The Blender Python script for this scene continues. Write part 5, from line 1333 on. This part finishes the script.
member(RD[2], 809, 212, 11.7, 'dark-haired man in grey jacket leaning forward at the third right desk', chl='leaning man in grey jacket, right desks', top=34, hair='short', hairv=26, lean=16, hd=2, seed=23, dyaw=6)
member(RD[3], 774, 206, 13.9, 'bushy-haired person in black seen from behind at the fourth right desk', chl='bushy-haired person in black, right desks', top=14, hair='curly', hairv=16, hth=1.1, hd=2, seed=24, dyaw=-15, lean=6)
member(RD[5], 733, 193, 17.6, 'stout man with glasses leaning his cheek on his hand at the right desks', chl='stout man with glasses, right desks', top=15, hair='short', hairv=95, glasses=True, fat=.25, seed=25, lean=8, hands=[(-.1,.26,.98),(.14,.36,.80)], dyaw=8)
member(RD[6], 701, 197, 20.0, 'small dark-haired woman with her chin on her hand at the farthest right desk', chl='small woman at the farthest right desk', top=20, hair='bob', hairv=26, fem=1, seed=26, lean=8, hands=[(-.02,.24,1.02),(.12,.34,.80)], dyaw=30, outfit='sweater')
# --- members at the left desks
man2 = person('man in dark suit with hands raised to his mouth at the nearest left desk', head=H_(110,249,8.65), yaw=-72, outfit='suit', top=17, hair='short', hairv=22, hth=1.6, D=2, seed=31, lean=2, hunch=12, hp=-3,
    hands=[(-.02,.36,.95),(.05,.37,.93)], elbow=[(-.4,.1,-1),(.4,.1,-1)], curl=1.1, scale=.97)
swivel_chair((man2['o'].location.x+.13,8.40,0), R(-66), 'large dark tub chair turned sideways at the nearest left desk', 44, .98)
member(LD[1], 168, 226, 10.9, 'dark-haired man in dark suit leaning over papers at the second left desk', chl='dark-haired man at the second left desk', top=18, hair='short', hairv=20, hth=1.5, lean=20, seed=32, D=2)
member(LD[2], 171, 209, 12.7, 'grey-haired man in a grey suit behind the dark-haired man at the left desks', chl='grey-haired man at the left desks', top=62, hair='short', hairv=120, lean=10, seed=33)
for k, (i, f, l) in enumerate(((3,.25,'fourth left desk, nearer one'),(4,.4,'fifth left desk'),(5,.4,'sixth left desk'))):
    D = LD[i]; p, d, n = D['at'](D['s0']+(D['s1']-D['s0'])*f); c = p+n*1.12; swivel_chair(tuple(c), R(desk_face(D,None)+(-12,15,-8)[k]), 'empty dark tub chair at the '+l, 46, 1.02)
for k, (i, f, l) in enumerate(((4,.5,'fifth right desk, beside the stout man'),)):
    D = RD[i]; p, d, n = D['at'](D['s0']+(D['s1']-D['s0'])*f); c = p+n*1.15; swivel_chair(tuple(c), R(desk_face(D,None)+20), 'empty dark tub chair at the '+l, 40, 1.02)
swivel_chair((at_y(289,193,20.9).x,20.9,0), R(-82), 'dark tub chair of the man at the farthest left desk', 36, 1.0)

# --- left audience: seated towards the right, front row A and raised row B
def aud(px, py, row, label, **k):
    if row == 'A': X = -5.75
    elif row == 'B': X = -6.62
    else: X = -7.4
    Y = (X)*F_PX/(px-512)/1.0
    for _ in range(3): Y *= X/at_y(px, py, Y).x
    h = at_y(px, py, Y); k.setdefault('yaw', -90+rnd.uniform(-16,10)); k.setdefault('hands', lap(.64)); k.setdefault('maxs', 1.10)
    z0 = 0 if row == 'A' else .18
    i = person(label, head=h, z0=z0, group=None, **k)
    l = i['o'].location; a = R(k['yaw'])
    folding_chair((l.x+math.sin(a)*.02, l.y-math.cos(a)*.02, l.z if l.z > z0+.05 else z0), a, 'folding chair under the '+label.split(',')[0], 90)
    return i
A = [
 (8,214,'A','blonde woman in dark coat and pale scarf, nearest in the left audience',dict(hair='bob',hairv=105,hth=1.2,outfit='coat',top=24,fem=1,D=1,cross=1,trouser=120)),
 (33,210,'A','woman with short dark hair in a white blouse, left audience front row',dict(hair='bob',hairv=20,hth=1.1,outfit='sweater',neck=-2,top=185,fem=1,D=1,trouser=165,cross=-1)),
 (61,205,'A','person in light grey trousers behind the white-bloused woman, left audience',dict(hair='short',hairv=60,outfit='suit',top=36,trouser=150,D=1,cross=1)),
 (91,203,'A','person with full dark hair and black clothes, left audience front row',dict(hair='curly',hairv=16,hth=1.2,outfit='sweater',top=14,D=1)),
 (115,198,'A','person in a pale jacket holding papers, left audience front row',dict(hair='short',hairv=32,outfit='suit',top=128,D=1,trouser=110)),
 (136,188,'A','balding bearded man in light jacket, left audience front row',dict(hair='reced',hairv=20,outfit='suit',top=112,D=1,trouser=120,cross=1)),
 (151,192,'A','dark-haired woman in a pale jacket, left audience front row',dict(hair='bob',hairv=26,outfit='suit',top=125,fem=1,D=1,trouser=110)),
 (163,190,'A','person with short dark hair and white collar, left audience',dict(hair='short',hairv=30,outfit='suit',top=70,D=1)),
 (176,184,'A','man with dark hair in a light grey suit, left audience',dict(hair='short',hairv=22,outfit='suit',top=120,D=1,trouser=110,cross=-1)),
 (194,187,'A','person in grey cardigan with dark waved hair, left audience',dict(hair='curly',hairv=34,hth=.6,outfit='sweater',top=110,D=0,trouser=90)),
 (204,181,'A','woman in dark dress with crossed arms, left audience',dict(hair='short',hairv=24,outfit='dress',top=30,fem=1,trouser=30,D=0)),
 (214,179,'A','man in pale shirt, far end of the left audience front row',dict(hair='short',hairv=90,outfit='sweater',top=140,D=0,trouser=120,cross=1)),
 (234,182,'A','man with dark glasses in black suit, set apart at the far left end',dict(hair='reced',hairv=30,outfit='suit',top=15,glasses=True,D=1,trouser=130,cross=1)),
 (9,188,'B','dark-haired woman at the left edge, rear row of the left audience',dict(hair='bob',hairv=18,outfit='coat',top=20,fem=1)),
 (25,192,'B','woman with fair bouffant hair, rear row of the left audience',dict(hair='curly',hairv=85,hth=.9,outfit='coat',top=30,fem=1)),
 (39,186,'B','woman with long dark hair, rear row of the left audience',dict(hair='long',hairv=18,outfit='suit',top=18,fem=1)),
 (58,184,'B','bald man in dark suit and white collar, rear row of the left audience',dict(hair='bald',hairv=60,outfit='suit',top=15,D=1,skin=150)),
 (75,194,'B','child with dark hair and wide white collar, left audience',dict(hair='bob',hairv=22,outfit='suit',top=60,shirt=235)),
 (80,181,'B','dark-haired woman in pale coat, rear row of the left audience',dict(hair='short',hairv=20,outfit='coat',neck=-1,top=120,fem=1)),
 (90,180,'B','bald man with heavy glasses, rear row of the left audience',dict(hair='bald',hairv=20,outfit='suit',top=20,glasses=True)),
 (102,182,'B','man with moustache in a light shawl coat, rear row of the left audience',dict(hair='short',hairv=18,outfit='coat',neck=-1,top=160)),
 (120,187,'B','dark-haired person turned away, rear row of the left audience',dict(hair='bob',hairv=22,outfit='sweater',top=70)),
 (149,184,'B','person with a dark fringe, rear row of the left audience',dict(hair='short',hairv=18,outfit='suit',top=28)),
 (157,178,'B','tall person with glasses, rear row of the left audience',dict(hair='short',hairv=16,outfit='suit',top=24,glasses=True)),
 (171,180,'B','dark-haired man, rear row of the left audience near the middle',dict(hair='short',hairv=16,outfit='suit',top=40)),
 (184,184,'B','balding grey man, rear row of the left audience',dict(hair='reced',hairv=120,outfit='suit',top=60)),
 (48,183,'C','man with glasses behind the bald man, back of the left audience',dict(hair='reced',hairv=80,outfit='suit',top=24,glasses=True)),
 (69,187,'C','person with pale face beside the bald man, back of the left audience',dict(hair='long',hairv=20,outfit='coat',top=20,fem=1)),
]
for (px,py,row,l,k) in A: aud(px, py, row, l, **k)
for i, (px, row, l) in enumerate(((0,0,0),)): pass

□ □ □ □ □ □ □

▶ **Work to do**: Pull every line containing "from" out of the data above.

▶ **Solution to the problem**:
The Blender Python script for this scene continues. Write part 5, from line 1333 on. This part finishes the script.
member(RD[3], 774, 206, 13.9, 'bushy-haired person in black seen from behind at the fourth right desk', chl='bushy-haired person in black, right desks', top=14, hair='curly', hairv=16, hth=1.1, hd=2, seed=24, dyaw=-15, lean=6)